What to produce >> Repeat verbatim the lines from the one containing "Write the bpy" to the one containing "from 11.26 m up", ends included, minus any pictures.

Entries with scene source code:

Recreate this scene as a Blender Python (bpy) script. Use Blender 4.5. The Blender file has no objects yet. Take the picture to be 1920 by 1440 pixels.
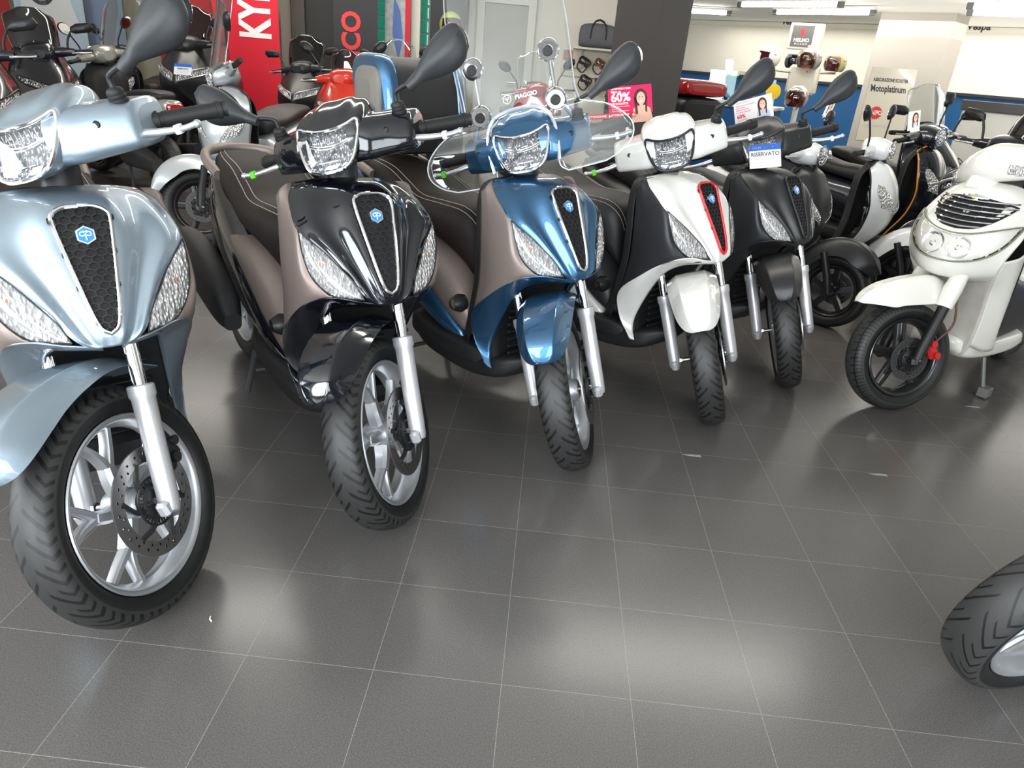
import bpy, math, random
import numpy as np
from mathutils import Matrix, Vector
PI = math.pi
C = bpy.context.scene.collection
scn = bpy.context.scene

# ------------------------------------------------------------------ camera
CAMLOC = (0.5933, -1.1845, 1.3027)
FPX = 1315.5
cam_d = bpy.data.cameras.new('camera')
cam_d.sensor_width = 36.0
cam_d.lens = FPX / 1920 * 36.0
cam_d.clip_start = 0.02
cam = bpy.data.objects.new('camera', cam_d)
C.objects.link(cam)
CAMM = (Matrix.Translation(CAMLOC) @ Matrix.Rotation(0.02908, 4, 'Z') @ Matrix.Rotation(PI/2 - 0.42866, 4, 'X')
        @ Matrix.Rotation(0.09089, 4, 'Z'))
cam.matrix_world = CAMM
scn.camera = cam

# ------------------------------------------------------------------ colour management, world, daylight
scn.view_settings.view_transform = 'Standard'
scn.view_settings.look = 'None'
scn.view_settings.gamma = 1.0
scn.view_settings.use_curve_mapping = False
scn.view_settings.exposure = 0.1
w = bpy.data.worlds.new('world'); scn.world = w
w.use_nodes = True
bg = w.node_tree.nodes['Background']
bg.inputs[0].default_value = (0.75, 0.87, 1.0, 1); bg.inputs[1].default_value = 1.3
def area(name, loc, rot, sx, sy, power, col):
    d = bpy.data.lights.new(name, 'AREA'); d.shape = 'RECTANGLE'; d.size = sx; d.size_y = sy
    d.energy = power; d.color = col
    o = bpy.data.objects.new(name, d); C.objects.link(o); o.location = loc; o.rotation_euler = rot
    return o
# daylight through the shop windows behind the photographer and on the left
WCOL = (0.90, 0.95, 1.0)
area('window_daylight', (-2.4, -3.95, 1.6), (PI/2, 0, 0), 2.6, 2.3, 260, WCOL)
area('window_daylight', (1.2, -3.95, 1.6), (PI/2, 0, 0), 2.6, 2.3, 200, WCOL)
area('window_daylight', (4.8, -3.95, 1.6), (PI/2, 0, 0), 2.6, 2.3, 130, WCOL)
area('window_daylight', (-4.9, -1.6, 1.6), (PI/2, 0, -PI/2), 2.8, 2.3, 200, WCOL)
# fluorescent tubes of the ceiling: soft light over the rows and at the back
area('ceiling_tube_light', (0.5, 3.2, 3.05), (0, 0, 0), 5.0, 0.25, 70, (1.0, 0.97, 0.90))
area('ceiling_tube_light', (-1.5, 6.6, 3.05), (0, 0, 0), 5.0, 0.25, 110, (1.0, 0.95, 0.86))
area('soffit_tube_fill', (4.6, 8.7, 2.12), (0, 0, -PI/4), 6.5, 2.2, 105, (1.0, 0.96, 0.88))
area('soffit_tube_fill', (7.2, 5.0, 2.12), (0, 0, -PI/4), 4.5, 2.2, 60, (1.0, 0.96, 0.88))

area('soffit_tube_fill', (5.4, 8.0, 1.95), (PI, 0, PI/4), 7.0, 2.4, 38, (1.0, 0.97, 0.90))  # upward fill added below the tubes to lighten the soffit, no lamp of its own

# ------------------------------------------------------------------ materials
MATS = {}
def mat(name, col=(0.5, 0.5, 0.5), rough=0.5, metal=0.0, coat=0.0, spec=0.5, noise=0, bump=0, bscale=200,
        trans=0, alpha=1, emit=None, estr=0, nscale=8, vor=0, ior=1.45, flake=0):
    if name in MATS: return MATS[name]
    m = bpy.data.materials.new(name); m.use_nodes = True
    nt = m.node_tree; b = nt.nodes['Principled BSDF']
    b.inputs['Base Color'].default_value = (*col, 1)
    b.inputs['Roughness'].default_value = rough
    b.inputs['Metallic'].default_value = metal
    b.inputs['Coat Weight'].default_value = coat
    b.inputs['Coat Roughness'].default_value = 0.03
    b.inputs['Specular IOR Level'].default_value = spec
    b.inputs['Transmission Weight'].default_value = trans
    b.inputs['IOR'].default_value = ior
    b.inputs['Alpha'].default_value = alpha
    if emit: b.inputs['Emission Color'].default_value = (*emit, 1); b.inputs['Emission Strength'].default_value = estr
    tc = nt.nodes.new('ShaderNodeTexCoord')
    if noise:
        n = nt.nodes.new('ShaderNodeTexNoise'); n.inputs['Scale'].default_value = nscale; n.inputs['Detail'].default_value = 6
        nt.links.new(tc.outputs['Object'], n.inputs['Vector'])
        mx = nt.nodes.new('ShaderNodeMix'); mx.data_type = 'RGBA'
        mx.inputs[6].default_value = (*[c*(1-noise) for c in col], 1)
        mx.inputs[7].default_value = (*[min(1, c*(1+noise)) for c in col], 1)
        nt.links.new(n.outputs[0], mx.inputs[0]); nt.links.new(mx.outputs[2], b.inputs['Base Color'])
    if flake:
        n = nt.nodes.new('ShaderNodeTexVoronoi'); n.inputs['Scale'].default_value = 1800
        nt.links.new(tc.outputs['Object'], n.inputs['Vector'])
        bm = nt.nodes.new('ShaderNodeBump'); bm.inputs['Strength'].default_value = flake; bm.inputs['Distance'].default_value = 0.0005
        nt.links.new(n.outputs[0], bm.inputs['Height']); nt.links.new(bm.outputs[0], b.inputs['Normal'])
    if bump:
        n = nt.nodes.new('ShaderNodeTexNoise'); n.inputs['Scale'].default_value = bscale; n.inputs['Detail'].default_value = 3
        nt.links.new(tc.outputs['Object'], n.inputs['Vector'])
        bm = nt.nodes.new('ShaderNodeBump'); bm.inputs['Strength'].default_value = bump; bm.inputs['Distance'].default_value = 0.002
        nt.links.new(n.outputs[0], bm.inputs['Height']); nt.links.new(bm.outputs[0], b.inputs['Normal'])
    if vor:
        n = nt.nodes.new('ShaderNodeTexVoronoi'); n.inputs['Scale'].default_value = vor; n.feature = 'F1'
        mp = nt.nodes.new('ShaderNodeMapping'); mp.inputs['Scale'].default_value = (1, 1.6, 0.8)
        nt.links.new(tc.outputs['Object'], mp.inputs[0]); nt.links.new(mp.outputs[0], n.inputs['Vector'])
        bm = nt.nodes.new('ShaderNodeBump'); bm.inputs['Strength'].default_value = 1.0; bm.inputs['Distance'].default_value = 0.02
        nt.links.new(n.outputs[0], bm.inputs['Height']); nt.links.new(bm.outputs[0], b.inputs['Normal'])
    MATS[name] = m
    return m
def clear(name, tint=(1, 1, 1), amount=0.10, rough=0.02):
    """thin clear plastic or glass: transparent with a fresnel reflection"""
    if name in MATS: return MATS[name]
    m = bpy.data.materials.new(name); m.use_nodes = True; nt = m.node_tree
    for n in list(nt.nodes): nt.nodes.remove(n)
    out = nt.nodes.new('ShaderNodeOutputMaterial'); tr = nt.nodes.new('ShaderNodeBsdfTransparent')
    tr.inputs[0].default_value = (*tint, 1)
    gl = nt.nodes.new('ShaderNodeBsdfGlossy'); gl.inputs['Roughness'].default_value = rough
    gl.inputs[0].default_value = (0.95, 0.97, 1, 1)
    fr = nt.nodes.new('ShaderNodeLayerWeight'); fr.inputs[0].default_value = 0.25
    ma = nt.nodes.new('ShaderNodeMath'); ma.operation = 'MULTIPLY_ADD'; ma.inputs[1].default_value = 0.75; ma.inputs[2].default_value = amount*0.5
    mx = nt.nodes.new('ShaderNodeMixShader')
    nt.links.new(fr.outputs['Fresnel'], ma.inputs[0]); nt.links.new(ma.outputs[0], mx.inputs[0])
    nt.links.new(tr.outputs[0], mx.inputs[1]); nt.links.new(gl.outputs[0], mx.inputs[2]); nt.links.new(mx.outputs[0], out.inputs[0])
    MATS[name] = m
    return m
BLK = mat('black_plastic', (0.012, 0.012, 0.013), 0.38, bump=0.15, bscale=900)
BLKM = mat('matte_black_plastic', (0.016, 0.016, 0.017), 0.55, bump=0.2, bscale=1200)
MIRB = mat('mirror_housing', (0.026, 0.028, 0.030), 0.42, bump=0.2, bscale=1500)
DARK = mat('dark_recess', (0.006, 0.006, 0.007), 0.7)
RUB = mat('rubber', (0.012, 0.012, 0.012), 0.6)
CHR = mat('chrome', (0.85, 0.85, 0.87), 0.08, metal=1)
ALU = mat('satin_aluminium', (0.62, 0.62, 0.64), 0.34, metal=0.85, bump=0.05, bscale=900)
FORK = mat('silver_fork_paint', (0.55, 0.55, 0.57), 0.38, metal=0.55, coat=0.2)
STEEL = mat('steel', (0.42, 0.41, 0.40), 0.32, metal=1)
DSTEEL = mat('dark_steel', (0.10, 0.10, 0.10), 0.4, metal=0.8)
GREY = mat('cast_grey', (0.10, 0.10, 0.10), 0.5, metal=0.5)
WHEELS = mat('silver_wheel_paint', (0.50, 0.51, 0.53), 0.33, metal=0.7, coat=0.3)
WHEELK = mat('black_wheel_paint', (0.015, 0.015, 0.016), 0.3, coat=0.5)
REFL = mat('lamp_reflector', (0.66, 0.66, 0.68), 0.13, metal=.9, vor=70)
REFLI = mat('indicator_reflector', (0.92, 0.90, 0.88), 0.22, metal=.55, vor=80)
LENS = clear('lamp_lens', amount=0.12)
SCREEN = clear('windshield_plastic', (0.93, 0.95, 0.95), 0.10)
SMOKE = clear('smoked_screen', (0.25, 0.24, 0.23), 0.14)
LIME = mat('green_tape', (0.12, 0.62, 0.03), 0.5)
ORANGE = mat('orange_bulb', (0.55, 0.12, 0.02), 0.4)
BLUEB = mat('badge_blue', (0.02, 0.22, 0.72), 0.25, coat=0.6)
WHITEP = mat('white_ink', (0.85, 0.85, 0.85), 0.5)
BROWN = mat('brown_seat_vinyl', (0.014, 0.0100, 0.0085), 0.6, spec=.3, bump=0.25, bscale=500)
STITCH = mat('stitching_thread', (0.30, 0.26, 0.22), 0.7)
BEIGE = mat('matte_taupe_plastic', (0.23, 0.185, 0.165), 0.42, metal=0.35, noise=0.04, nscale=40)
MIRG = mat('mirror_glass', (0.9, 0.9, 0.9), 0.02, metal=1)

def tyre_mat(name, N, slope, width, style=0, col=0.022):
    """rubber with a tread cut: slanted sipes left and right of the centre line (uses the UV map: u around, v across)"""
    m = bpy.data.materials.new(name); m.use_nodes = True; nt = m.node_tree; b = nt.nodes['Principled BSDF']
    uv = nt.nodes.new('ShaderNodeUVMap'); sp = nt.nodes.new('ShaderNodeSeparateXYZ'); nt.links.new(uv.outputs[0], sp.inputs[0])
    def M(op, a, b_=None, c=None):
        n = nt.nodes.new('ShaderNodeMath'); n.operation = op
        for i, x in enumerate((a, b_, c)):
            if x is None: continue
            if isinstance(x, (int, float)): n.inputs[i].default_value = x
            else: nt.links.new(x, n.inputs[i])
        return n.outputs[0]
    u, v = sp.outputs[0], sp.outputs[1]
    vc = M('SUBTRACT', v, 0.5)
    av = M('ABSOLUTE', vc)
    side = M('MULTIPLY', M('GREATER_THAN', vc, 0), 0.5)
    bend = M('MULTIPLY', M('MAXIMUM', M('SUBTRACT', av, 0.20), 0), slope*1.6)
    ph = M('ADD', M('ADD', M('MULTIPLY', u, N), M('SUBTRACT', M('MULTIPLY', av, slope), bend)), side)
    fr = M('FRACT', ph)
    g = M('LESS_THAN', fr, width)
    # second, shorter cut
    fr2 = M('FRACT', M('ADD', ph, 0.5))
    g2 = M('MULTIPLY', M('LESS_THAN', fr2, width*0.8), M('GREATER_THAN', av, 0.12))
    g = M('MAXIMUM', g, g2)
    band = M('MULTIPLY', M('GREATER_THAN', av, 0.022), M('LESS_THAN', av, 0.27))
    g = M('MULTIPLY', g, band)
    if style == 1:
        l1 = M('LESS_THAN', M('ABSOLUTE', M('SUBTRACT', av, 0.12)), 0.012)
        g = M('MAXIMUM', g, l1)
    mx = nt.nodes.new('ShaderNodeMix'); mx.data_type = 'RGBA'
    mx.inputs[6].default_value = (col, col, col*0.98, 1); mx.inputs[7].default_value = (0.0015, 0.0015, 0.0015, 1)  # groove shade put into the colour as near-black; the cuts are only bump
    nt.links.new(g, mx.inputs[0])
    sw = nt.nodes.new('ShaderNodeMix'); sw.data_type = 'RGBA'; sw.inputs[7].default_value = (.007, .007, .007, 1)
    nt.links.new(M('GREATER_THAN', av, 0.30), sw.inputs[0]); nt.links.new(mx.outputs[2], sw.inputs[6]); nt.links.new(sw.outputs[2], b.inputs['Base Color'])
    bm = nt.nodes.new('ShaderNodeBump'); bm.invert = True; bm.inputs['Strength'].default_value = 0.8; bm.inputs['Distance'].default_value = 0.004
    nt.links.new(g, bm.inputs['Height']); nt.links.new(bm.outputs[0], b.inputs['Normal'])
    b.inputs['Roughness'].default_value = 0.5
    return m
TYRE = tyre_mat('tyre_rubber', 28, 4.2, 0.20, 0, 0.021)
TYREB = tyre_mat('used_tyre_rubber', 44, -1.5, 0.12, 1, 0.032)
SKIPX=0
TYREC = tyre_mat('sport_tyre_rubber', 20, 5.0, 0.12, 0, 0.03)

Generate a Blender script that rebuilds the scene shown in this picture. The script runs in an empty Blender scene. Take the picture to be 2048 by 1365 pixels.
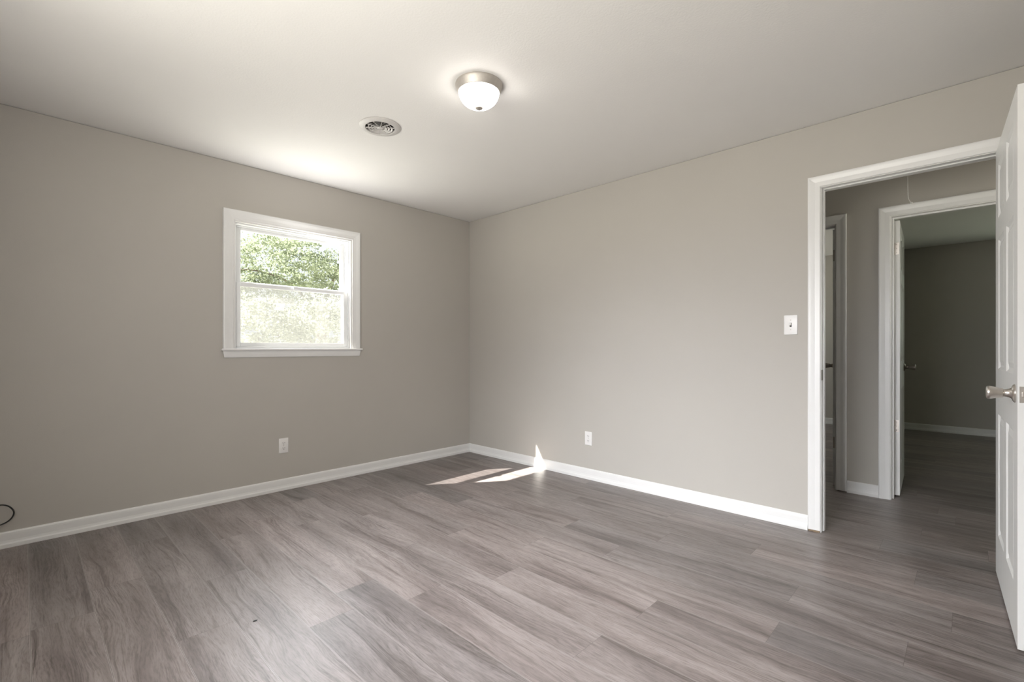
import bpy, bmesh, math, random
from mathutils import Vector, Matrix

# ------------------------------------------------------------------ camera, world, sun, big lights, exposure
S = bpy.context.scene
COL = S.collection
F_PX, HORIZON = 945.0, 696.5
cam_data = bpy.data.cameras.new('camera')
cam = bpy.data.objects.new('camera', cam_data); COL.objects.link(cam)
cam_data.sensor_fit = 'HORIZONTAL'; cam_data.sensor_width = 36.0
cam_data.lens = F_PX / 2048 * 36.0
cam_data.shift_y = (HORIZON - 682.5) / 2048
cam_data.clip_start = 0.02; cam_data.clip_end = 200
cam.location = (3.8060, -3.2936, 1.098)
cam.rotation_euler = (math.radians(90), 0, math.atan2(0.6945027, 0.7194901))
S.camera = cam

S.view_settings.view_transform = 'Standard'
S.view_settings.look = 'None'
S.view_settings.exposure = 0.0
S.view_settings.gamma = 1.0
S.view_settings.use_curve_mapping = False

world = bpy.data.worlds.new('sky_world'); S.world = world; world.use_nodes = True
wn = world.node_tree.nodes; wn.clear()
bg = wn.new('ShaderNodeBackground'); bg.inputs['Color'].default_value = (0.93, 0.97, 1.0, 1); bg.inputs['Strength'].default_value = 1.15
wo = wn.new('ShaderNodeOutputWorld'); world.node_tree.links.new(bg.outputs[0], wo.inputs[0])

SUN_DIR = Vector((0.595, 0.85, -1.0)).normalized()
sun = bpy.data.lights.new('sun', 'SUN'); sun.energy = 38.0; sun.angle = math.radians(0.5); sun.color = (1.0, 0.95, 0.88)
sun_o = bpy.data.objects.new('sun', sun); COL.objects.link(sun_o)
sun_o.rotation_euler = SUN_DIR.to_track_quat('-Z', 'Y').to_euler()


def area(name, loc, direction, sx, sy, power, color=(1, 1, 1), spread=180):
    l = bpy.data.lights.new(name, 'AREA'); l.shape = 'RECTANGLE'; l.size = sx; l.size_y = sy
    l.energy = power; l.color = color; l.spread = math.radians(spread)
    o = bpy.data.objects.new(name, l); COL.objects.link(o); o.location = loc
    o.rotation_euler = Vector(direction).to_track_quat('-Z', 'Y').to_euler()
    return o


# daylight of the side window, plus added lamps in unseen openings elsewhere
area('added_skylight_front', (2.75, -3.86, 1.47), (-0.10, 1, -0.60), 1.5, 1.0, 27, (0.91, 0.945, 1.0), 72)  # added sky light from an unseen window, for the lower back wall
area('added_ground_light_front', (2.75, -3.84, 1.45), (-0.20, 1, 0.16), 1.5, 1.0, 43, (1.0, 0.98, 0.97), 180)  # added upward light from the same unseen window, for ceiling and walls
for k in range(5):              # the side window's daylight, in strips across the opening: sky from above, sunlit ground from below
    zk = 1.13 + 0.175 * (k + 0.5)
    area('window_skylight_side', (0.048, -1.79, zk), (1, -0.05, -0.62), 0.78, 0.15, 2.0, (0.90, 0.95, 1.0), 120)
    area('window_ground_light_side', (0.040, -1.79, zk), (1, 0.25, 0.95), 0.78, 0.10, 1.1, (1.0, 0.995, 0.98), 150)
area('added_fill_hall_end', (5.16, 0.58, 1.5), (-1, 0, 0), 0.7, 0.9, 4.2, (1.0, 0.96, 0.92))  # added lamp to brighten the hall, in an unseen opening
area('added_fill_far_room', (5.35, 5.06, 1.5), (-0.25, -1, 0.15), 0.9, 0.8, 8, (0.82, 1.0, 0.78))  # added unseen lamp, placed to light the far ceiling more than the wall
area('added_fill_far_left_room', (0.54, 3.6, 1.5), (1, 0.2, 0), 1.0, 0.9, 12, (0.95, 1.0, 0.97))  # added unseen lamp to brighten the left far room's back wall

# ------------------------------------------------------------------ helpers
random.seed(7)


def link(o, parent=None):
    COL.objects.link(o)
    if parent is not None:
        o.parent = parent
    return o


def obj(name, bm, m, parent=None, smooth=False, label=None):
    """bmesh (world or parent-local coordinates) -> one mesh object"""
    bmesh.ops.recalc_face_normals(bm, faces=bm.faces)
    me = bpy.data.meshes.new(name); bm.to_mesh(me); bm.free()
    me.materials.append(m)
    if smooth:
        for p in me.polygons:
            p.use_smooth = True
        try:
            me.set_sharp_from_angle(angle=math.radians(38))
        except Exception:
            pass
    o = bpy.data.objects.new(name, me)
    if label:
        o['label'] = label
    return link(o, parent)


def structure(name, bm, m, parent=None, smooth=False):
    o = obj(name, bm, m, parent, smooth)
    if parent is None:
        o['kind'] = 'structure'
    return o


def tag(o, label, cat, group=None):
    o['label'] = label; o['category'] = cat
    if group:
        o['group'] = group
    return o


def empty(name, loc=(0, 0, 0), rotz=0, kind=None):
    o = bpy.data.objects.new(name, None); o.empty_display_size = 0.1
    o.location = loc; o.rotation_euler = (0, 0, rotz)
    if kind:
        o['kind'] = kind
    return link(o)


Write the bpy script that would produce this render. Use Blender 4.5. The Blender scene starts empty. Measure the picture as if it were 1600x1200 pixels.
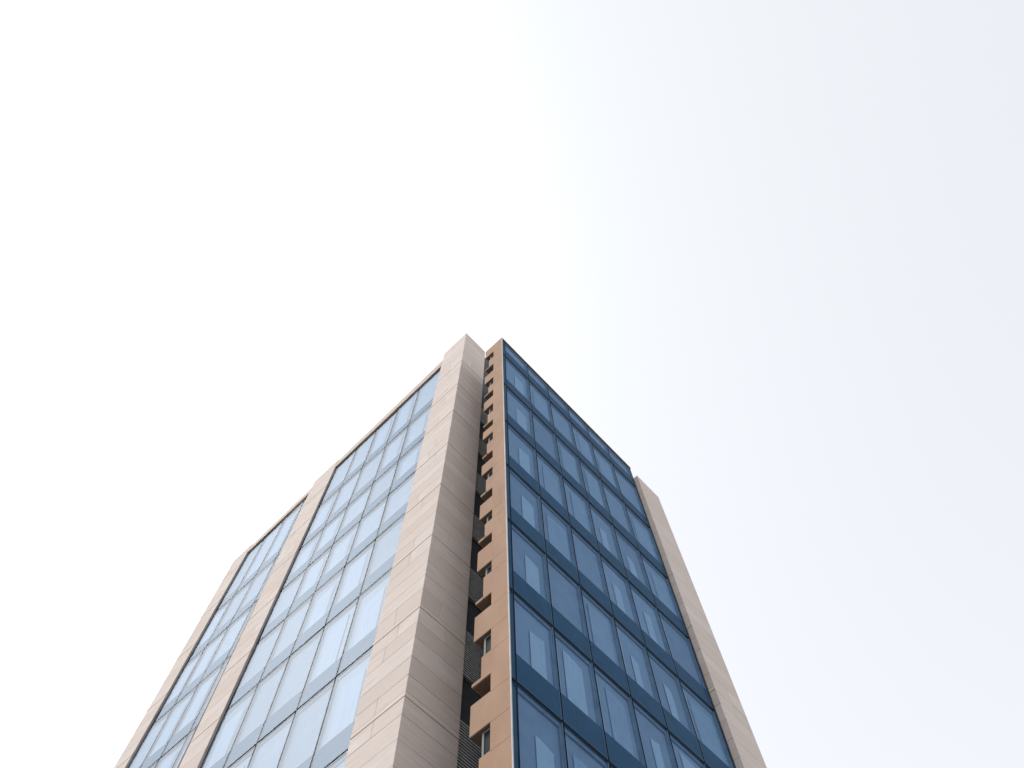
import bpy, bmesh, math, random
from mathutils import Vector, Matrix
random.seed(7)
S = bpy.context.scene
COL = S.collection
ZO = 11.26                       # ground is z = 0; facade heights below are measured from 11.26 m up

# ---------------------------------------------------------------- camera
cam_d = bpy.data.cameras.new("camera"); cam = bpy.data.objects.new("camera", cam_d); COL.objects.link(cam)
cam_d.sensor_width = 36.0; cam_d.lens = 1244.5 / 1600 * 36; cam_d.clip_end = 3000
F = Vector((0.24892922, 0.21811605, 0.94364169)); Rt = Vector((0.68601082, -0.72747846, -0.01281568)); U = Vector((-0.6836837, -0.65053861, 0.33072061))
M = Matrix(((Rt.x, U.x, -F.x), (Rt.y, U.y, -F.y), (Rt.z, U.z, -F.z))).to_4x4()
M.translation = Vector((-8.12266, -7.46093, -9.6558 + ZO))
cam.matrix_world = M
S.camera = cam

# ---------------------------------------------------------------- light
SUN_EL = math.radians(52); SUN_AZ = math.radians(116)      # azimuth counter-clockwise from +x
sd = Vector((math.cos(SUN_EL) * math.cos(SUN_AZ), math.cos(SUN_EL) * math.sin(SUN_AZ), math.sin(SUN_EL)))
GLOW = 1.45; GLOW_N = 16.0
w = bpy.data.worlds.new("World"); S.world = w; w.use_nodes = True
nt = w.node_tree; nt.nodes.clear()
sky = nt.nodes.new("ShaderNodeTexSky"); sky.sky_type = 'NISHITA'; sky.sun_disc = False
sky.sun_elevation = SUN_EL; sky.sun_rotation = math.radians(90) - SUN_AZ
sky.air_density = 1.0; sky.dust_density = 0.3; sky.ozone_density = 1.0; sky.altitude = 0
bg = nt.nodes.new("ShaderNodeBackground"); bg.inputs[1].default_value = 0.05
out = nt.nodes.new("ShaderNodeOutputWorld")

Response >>
Write the bpy script that would produce this render. Use Blender 4.5. The Blender scene starts empty. Measure the picture as if it were 1600x1200 pixels.
import bpy, bmesh, math, random
from mathutils import Vector, Matrix
random.seed(7)
S = bpy.context.scene
COL = S.collection
ZO = 11.26                       # ground is z = 0; facade heights below are measured from 11.26 m up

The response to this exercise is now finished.